Bisher stand Zwettler nicht sonderlich im Fokus des Prozesses. Klar, er ist einer jener Angeklagten, denen der größte Schaden vorgeworfen wird. Während des Prozesses hielt er sich jedoch stets dezent zurück und überließ den anderen Angeklagten das Schlachtfeld. Vor allem ließ er sich nicht in die Auseinandersetzungen zwischen Elsner und Wolfgang Flöttl hineinziehen. Man konnte fast den Eindruck gewinnen, dass er über die Karibik-Geschäfte ebenso wenig informiert war, wie es die Vorstände Christian Büttner, Hubert Kreuch und Josef Schwarzecker vorgeben - und vielleicht auch waren.
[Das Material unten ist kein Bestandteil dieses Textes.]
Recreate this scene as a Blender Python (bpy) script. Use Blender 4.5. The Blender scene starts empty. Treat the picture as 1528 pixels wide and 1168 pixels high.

Tatsächlich wusste der damalige Bilanzchef über die Flöttl-Deals und vor allem über die Verluste sehr genau Bescheid. Ob sein Geständnis daher wirklich so "mutig" war, wie man von einigen Prozessbeobachtern hörte, ist eher zweifelhaft. Vieles deutet deshalb darauf hin, dass seine Beichte eine Verzweiflungstat war, denn spätestens am Mittwoch wäre wohl zutage getreten, wie tief Zwettler in der Sache mit drinnen steckte. Dann nämlich wird der Sachverständige Thomas Keppert sein Gutachten zu den Bawag-Bilanzen präsentieren.
Ob Mut oder Verzweiflung, leicht gefallen ist dem 66-Jährigen dieser Schritt augenscheinlich nicht. Seine Erklärung verlas er mit stockender Stimme und um Haltung ringend. Fast rührend war das Bild, als ihm im Anschluss Thomas Kralik, der Anwalt des ebenfalls angeklagten Wirtschaftsprüfers Robert Reiter, aufmunternd auf die Schulter klopfte.
Für Reiter war Zwettlers Beichte übrigens ebenso wenig ein Grund, etwas an seinem "nicht schuldig" zu ändern, wie für die übrigen Angeklagten. Aber immerhin folgt nun eine siebenwöchige Verhandlungspause, in der sie die Protokolle studieren und das Gesagte und Getane analysieren und hinterfragen können.
Mit seinem Geständnis hat es Johann Zwettler seinen Mitangeklagten jedenfalls nicht leichter gemacht, an ihrer Unschuldsbehauptung festzuhalten. Zwettler hat sich jedenfalls im letzten Moment die Chance auf ein mildes Urteil von Richterin Claudia Bandion-Ortner bewahrt.